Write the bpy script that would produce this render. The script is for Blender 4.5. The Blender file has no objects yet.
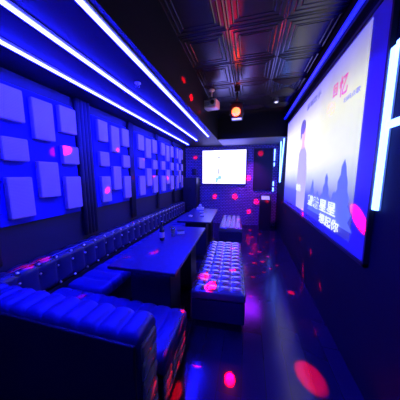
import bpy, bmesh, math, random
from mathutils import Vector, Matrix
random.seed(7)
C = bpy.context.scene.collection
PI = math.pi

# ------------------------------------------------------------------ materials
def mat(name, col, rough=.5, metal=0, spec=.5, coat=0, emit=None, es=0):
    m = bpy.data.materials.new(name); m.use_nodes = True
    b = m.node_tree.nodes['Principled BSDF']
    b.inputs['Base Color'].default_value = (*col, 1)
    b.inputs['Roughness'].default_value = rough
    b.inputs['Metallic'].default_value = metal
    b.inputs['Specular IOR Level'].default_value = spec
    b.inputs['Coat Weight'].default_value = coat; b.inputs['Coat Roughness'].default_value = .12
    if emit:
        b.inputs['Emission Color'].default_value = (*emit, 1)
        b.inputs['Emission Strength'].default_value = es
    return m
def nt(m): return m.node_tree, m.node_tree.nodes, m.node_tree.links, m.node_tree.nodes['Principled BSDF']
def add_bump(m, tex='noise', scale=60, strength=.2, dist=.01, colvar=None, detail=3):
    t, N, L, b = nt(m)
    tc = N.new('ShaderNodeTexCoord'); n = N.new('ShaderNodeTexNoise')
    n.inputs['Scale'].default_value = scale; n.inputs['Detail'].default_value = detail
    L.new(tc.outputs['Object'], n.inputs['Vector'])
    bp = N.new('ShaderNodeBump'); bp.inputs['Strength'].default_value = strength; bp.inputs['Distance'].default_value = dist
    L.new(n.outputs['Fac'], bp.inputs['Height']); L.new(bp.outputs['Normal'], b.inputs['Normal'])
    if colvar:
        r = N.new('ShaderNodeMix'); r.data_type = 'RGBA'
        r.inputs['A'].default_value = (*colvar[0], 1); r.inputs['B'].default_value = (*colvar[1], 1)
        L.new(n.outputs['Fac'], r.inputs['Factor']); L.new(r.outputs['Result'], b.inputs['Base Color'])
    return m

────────

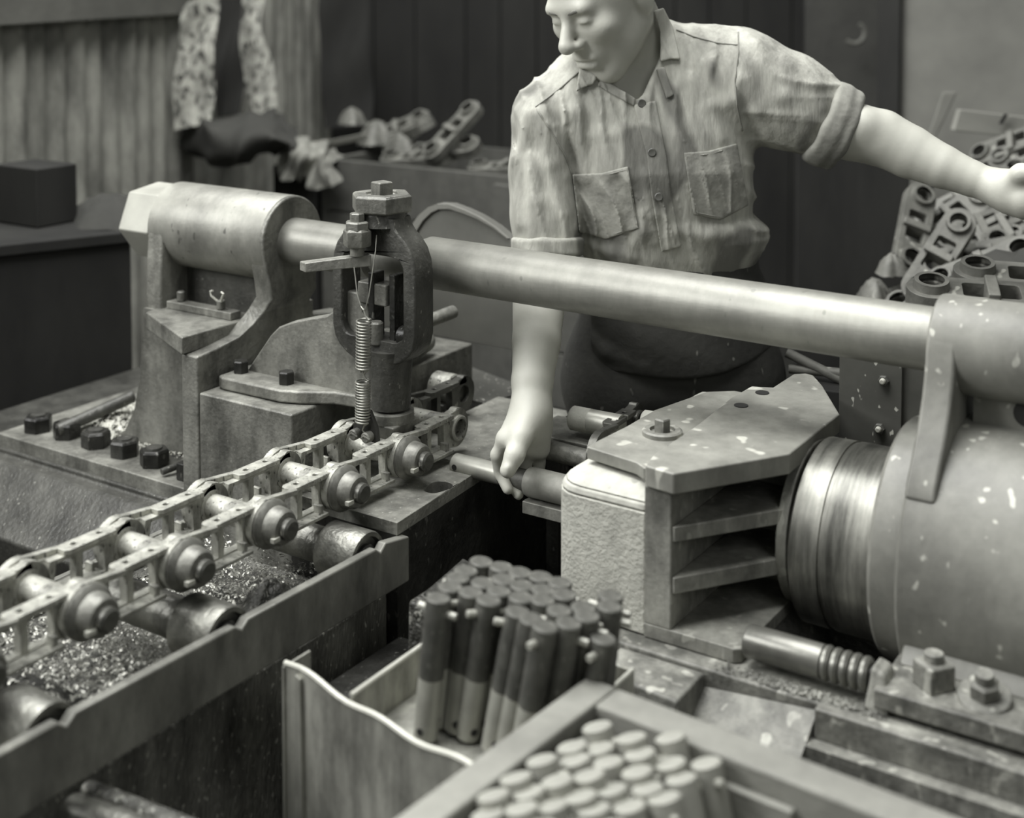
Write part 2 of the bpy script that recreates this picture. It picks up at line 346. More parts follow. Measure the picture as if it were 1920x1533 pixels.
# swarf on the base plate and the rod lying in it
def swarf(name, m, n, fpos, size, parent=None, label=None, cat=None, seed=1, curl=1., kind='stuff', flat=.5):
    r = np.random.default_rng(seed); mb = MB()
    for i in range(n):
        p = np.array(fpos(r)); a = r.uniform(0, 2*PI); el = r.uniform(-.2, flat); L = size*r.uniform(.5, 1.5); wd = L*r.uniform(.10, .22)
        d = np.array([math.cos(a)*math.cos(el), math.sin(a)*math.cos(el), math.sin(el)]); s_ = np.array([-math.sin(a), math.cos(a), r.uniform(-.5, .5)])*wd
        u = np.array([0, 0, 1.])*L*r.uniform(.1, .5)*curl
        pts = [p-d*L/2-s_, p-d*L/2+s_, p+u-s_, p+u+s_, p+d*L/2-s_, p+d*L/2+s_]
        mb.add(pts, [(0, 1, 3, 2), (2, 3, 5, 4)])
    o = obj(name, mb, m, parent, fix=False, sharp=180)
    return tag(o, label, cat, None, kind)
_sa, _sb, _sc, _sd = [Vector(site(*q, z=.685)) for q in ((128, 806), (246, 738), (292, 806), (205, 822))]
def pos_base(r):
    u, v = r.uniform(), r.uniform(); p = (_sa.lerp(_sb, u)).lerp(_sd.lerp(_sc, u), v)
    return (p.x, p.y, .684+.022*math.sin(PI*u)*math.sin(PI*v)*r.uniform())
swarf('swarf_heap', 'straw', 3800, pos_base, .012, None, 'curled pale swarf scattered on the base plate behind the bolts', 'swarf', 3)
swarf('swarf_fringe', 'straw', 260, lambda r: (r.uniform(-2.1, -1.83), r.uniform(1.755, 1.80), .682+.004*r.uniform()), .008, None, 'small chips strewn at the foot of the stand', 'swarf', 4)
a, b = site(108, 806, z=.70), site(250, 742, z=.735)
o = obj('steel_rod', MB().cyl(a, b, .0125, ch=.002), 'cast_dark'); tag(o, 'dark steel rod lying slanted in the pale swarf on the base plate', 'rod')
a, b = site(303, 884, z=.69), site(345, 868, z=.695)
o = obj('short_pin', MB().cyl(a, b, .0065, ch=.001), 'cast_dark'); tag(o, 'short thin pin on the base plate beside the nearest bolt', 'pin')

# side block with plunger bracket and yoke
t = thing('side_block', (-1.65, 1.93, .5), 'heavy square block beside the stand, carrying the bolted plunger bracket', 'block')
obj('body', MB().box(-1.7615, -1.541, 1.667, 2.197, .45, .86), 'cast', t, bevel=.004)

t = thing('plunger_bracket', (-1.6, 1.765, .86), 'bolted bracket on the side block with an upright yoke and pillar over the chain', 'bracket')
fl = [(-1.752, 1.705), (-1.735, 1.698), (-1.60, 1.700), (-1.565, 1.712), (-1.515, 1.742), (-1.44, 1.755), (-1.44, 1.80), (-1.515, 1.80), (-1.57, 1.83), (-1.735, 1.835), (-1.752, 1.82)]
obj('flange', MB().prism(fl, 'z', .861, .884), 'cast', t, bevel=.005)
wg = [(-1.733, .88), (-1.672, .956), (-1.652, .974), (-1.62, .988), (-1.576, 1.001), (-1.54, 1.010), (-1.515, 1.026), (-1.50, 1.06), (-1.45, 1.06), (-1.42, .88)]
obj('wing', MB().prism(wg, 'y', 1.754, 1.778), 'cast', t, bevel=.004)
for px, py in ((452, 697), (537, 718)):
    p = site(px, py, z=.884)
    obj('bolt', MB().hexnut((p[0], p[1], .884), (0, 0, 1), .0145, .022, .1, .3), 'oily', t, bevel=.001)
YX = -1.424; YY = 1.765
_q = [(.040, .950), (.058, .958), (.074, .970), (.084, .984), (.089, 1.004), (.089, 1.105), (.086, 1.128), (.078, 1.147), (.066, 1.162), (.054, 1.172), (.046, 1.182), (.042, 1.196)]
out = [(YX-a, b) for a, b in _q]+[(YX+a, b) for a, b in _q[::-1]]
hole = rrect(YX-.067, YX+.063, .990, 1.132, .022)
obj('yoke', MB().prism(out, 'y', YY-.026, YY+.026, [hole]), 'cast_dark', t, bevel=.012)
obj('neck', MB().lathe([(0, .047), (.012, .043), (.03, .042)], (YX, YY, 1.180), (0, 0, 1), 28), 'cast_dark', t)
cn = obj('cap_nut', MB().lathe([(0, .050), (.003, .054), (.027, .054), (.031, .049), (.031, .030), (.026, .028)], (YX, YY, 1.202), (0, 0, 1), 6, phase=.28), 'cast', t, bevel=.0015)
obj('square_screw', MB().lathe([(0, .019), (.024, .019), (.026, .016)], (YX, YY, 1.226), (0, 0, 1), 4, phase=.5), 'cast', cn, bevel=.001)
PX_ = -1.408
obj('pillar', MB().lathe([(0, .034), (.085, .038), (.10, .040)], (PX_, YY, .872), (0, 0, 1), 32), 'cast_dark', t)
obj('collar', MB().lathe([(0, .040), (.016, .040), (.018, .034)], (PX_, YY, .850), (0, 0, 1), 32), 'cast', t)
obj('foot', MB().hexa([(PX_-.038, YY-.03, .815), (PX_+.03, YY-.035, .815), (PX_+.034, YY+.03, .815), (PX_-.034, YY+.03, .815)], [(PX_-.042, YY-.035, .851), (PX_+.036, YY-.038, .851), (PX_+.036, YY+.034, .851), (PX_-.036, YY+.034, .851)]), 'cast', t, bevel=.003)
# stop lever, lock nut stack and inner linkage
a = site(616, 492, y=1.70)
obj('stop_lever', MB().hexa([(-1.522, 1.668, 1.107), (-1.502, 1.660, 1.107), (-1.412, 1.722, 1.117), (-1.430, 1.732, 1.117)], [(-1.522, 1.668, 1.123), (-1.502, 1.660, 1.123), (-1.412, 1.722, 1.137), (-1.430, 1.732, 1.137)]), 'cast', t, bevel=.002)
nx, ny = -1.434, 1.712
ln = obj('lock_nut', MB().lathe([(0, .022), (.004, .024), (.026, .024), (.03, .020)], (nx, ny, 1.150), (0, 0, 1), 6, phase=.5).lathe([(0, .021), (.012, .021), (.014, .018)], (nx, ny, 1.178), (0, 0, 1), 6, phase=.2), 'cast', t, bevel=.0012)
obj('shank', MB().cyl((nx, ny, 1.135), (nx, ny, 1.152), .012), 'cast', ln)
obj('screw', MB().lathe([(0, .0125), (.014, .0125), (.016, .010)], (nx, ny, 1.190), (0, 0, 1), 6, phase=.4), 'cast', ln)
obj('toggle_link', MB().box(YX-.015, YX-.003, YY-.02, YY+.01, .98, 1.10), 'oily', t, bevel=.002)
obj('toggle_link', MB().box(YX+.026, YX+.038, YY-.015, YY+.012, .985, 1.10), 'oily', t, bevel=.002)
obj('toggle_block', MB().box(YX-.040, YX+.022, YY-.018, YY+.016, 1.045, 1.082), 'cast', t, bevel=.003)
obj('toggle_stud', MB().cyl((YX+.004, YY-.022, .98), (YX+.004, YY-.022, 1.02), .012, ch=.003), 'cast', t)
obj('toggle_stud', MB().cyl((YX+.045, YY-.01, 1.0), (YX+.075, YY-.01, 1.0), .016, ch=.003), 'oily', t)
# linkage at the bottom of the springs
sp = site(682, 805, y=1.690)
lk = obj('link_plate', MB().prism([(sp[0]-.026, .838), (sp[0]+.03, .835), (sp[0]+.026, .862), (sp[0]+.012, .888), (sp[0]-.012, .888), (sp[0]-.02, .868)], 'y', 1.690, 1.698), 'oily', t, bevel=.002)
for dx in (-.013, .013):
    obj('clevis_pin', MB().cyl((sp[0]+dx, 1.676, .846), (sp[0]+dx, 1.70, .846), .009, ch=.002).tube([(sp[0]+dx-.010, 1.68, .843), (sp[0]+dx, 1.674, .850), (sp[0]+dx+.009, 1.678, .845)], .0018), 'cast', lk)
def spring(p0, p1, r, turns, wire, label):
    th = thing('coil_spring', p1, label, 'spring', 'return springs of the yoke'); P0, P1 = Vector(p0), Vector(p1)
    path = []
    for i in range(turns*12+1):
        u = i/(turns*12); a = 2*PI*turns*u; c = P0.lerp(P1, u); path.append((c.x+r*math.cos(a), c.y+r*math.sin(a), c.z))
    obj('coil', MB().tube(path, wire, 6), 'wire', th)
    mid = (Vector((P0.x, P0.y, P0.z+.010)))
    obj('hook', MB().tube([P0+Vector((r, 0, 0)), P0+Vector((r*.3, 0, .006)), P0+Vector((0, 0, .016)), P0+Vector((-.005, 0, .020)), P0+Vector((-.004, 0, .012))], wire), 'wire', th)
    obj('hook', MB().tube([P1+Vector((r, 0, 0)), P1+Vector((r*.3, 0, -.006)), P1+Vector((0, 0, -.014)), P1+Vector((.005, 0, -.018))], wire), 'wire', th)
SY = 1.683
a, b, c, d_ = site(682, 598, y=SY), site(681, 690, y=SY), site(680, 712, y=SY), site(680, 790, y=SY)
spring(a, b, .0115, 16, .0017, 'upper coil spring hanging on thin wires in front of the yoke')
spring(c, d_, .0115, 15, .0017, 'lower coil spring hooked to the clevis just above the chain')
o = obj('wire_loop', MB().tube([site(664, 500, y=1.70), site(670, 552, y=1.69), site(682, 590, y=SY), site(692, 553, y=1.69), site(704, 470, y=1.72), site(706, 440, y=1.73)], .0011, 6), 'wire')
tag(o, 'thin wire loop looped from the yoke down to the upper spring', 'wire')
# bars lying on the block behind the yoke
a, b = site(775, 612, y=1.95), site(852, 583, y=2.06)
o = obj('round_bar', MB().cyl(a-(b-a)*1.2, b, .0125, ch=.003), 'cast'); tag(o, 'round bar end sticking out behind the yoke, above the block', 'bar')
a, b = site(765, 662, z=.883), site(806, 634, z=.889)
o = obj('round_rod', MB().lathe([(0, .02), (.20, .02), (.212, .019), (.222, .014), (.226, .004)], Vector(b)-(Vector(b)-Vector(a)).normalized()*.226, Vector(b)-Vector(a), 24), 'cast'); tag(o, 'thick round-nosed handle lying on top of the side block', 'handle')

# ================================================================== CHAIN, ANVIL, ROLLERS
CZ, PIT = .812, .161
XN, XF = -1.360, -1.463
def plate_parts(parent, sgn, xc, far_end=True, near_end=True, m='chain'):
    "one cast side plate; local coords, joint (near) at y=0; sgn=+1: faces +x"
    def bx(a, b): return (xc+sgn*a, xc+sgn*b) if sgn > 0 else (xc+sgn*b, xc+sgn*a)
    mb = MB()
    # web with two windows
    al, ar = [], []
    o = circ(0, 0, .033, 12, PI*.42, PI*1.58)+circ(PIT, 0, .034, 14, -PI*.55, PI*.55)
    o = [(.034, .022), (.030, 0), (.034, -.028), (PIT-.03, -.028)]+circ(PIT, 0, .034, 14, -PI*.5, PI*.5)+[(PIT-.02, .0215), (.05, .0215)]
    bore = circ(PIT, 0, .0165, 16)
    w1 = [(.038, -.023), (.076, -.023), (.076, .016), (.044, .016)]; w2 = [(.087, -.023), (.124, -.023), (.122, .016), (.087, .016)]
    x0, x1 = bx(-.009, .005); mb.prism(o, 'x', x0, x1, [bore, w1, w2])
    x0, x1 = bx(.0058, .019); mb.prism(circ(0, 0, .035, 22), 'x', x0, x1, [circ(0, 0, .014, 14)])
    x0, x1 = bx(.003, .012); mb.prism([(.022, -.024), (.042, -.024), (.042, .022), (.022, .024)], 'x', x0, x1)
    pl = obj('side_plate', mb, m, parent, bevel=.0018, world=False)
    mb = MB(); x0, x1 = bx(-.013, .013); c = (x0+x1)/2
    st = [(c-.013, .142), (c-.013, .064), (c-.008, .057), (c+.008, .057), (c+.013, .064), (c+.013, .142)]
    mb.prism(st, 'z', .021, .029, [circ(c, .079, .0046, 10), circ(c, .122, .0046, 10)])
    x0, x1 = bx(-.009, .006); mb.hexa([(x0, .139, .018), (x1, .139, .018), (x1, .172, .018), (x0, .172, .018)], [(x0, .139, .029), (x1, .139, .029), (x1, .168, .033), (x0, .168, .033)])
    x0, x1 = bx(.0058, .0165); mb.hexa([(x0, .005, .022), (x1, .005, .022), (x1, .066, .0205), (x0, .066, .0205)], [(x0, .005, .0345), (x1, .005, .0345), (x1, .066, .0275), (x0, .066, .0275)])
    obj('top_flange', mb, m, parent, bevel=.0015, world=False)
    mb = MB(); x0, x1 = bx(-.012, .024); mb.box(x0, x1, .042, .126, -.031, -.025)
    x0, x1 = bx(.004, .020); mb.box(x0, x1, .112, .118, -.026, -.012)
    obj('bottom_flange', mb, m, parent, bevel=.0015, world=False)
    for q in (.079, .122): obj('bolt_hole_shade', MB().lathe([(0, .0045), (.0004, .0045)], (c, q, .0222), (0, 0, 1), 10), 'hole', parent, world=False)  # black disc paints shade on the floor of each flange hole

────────

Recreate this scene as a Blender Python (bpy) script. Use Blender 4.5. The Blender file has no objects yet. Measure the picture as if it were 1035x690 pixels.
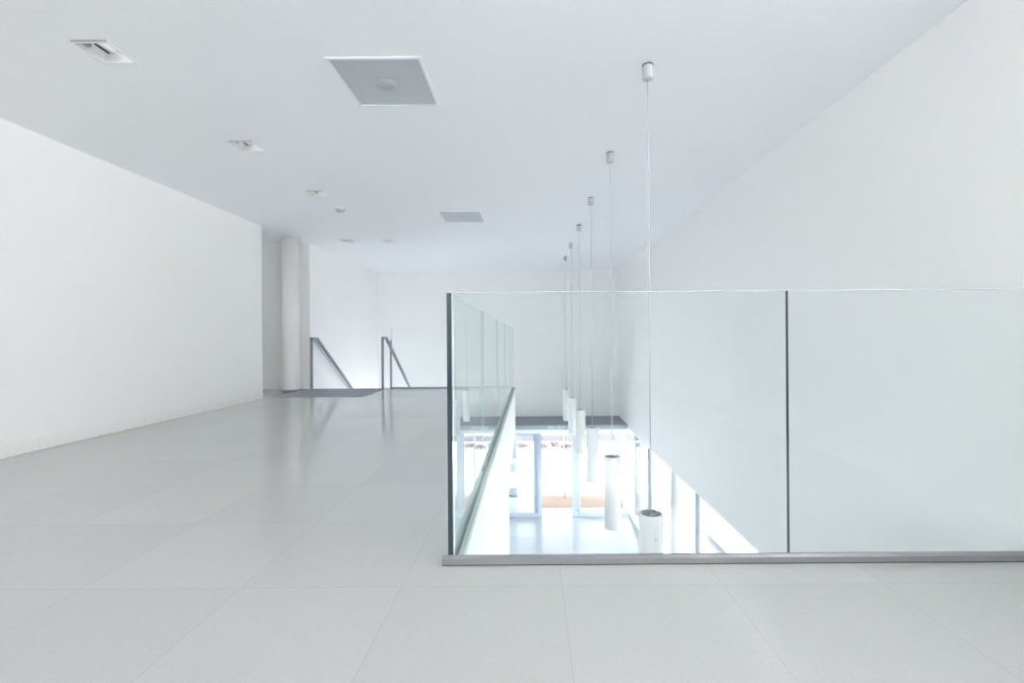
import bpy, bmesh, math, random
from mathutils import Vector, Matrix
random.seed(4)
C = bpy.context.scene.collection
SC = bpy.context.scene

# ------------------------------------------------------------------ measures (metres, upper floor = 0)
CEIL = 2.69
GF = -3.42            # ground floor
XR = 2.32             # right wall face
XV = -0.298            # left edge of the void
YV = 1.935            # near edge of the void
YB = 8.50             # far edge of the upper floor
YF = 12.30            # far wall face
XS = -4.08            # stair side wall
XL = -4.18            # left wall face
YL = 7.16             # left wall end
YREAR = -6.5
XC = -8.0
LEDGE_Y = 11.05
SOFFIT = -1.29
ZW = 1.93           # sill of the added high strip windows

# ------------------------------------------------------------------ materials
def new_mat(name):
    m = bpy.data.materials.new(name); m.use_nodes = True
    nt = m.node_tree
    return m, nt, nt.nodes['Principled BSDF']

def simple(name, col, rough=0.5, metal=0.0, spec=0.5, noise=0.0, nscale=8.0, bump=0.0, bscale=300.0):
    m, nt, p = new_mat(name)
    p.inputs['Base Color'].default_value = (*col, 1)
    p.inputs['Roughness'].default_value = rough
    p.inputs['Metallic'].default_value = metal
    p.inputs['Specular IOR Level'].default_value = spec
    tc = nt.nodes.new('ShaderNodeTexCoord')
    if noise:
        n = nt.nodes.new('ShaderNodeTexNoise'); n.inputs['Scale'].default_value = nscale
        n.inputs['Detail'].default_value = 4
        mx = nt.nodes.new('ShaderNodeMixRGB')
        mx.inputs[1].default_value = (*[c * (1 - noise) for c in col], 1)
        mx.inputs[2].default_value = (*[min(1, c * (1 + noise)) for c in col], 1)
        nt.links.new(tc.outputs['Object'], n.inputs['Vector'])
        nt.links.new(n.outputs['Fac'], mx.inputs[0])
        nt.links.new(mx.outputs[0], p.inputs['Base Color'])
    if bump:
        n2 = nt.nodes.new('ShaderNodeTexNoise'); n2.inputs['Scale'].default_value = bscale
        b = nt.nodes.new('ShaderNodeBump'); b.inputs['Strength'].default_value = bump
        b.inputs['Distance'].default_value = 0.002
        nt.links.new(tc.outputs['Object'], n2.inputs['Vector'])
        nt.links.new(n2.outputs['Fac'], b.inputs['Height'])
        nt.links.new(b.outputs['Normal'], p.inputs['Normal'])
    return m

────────

» REQUIRED WORK
Look above for the line with "Write the bpy" and the line with "PI = math.pi", then copy exactly the lines from the first through the second, both kept, with no pictures.

» CORRECT ANSWER
Write the bpy script that would produce this render. The script is for Blender 4.5. The Blender file has no objects yet.
import bpy, bmesh, math, random
from mathutils import Vector, Matrix
random.seed(7)
C = bpy.context.scene.collection
PI = math.pi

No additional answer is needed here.